### Problem to solve
Type out every line below exactly as it reads.
— START OF Source excerpt —
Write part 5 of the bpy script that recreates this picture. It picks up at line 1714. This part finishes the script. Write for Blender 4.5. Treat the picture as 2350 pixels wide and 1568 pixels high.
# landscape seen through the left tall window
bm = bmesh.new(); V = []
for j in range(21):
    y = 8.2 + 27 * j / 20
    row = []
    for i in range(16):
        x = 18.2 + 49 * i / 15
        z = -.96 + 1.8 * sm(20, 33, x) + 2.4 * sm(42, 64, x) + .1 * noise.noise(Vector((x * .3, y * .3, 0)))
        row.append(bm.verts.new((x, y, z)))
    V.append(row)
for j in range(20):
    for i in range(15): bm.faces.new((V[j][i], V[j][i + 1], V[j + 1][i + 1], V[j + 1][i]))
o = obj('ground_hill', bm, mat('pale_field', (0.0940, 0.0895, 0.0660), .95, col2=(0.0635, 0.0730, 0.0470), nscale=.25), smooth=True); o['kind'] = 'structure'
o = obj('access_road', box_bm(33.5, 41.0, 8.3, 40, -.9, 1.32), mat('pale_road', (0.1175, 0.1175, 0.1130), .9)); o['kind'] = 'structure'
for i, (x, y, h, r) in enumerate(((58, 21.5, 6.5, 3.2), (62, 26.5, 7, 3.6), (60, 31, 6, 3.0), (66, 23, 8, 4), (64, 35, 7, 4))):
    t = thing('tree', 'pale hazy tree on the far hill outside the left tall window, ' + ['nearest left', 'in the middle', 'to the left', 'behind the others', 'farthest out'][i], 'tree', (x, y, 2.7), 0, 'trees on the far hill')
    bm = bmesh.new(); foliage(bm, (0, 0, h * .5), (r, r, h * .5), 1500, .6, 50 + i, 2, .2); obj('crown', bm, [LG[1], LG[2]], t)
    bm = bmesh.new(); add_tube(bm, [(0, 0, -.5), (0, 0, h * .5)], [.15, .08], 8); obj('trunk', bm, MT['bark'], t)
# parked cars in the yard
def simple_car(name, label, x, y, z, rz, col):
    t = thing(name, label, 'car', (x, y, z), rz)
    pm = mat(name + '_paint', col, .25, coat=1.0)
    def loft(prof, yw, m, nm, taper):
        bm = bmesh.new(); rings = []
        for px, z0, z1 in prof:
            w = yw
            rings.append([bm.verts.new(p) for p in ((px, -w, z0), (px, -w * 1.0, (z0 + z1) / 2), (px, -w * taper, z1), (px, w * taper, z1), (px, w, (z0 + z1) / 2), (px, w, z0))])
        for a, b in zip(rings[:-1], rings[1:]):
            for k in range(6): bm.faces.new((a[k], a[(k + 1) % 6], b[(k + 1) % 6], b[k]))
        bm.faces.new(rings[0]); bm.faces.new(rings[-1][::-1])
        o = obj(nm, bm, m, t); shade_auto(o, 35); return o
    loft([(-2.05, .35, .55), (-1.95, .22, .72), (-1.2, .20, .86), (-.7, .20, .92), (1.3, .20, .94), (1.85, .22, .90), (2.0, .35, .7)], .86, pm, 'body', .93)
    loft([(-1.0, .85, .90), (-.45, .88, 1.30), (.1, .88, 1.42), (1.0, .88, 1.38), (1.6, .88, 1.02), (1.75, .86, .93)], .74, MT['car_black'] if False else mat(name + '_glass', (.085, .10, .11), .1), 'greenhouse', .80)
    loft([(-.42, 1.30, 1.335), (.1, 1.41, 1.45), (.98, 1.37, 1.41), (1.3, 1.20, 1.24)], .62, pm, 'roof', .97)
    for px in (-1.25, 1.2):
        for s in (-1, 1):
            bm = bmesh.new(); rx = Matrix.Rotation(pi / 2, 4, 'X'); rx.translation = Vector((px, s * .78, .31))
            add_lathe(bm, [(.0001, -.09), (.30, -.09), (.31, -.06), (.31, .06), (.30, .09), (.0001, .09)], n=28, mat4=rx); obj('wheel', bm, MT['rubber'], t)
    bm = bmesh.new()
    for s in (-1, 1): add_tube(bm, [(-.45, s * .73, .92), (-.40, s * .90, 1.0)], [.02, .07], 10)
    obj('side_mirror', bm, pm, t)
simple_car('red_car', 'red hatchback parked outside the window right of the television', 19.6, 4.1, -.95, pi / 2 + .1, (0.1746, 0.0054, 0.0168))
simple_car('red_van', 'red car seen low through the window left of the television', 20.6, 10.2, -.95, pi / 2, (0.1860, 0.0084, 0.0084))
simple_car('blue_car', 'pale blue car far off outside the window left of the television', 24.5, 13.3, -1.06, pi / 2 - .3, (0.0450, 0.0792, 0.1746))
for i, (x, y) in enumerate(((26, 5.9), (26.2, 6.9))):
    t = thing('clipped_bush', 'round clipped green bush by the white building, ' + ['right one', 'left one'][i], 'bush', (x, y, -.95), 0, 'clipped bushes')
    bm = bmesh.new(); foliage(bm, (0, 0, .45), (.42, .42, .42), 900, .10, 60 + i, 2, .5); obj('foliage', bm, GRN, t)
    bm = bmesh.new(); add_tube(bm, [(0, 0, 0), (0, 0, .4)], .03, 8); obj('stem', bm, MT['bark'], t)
— END OF Source excerpt —
### Solution to this problem
Write part 5 of the bpy script that recreates this picture. It picks up at line 1714. This part finishes the script. Write for Blender 4.5. Treat the picture as 2350 pixels wide and 1568 pixels high.
# landscape seen through the left tall window
bm = bmesh.new(); V = []
for j in range(21):
    y = 8.2 + 27 * j / 20
    row = []
    for i in range(16):
        x = 18.2 + 49 * i / 15
        z = -.96 + 1.8 * sm(20, 33, x) + 2.4 * sm(42, 64, x) + .1 * noise.noise(Vector((x * .3, y * .3, 0)))
        row.append(bm.verts.new((x, y, z)))
    V.append(row)
for j in range(20):
    for i in range(15): bm.faces.new((V[j][i], V[j][i + 1], V[j + 1][i + 1], V[j + 1][i]))
o = obj('ground_hill', bm, mat('pale_field', (0.0940, 0.0895, 0.0660), .95, col2=(0.0635, 0.0730, 0.0470), nscale=.25), smooth=True); o['kind'] = 'structure'
o = obj('access_road', box_bm(33.5, 41.0, 8.3, 40, -.9, 1.32), mat('pale_road', (0.1175, 0.1175, 0.1130), .9)); o['kind'] = 'structure'
for i, (x, y, h, r) in enumerate(((58, 21.5, 6.5, 3.2), (62, 26.5, 7, 3.6), (60, 31, 6, 3.0), (66, 23, 8, 4), (64, 35, 7, 4))):
    t = thing('tree', 'pale hazy tree on the far hill outside the left tall window, ' + ['nearest left', 'in the middle', 'to the left', 'behind the others', 'farthest out'][i], 'tree', (x, y, 2.7), 0, 'trees on the far hill')
    bm = bmesh.new(); foliage(bm, (0, 0, h * .5), (r, r, h * .5), 1500, .6, 50 + i, 2, .2); obj('crown', bm, [LG[1], LG[2]], t)
    bm = bmesh.new(); add_tube(bm, [(0, 0, -.5), (0, 0, h * .5)], [.15, .08], 8); obj('trunk', bm, MT['bark'], t)
# parked cars in the yard
def simple_car(name, label, x, y, z, rz, col):
    t = thing(name, label, 'car', (x, y, z), rz)
    pm = mat(name + '_paint', col, .25, coat=1.0)
    def loft(prof, yw, m, nm, taper):
        bm = bmesh.new(); rings = []
        for px, z0, z1 in prof:
            w = yw
            rings.append([bm.verts.new(p) for p in ((px, -w, z0), (px, -w * 1.0, (z0 + z1) / 2), (px, -w * taper, z1), (px, w * taper, z1), (px, w, (z0 + z1) / 2), (px, w, z0))])
        for a, b in zip(rings[:-1], rings[1:]):
            for k in range(6): bm.faces.new((a[k], a[(k + 1) % 6], b[(k + 1) % 6], b[k]))
        bm.faces.new(rings[0]); bm.faces.new(rings[-1][::-1])
        o = obj(nm, bm, m, t); shade_auto(o, 35); return o
    loft([(-2.05, .35, .55), (-1.95, .22, .72), (-1.2, .20, .86), (-.7, .20, .92), (1.3, .20, .94), (1.85, .22, .90), (2.0, .35, .7)], .86, pm, 'body', .93)
    loft([(-1.0, .85, .90), (-.45, .88, 1.30), (.1, .88, 1.42), (1.0, .88, 1.38), (1.6, .88, 1.02), (1.75, .86, .93)], .74, MT['car_black'] if False else mat(name + '_glass', (.085, .10, .11), .1), 'greenhouse', .80)
    loft([(-.42, 1.30, 1.335), (.1, 1.41, 1.45), (.98, 1.37, 1.41), (1.3, 1.20, 1.24)], .62, pm, 'roof', .97)
    for px in (-1.25, 1.2):
        for s in (-1, 1):
            bm = bmesh.new(); rx = Matrix.Rotation(pi / 2, 4, 'X'); rx.translation = Vector((px, s * .78, .31))
            add_lathe(bm, [(.0001, -.09), (.30, -.09), (.31, -.06), (.31, .06), (.30, .09), (.0001, .09)], n=28, mat4=rx); obj('wheel', bm, MT['rubber'], t)
    bm = bmesh.new()
    for s in (-1, 1): add_tube(bm, [(-.45, s * .73, .92), (-.40, s * .90, 1.0)], [.02, .07], 10)
    obj('side_mirror', bm, pm, t)
simple_car('red_car', 'red hatchback parked outside the window right of the television', 19.6, 4.1, -.95, pi / 2 + .1, (0.1746, 0.0054, 0.0168))
simple_car('red_van', 'red car seen low through the window left of the television', 20.6, 10.2, -.95, pi / 2, (0.1860, 0.0084, 0.0084))
simple_car('blue_car', 'pale blue car far off outside the window left of the television', 24.5, 13.3, -1.06, pi / 2 - .3, (0.0450, 0.0792, 0.1746))
for i, (x, y) in enumerate(((26, 5.9), (26.2, 6.9))):
    t = thing('clipped_bush', 'round clipped green bush by the white building, ' + ['right one', 'left one'][i], 'bush', (x, y, -.95), 0, 'clipped bushes')
    bm = bmesh.new(); foliage(bm, (0, 0, .45), (.42, .42, .42), 900, .10, 60 + i, 2, .5); obj('foliage', bm, GRN, t)
    bm = bmesh.new(); add_tube(bm, [(0, 0, 0), (0, 0, .4)], .03, 8); obj('stem', bm, MT['bark'], t)